The United States and Saudi Arabia were widely believed to have urged Saleh not to go back to Yemen before such a deal, which they view as the best hope to prevent the country from hurtling toward civil war and destabilizing the region. U.S. officials have long been concerned about al-Qaeda’s Yemen branch, which has attempted two attacks in the United States since December 2009.
Instead, Saleh’s return at dawn Friday in a private plane was followed later in the day by a call for a cease-fire so negotiations can be held.
“The solution is not in the mouths of rifles and guns, it is in dialogue and stopping bloodshed,” the official state news agency quoted him as saying.
Saleh is expected to give a speech to the nation Sunday.
His comments suggested that he would probably not step down from power immediately, a move that will likely anger anti-government military and tribal leaders, as well as youth activists who have protested for eight months to end his 33-year rule.
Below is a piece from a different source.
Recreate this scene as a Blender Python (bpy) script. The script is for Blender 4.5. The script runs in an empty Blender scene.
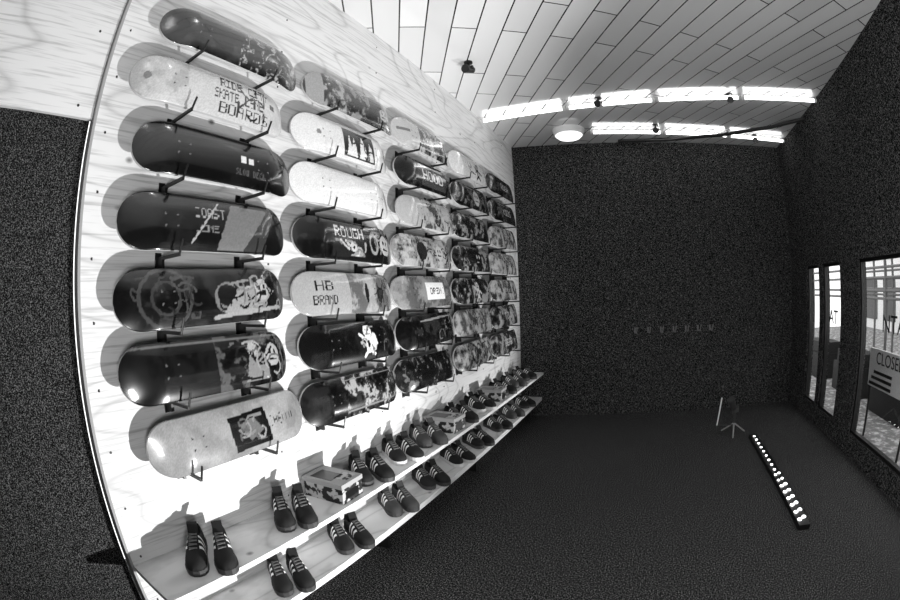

“He has come back to lead the battle himself,” said Khaled al-
Anisi, an activist. “This is a project of war.”
While some U.S. officials characterized Saleh’s return as a setback, others were hopeful it would still lead to a negotiated transfer of power. The Obama administration has feared that the political crisis could bolster al-Qaeda’s Yemen branch, allowing it to exploit the growing lawlessness here and enhance its ability to target the West. Al-Qaeda-linked militants took over parts of Yemen’s south after Saleh’s departure.
Still, U.S. officials said they did not expect any disruption in counterterrorism cooperation, namely Yemeni security agencies’ intelligence-sharing with the CIA and U.S. Joint Special Operations Command officials behind a series of recent drone and conventional strikes against al-Qaeda operatives. Saleh, the U.S. officials added, will be focused on consolidating his power now that he is back in the capital, and there is little reason to expect that he would curtail cooperation with the United States against a common foe — militant groups with links to al-Qaeda.
Saleh’s intentions unclear
The developments Friday set off a frenetic round of high-level diplomatic meetings that brought few conclusions about Saleh’s intentions or how to proceed with international efforts to push him from power. Secretary of State Hillary Rodham Clinton and Defense Secretary Leon E. Panetta met with ministers from the Gulf Cooperation Council (GCC), the six-member group of Persian Gulf states that crafted a power-
transfer deal for Yemen, in New York outside the U.N. General Assembly.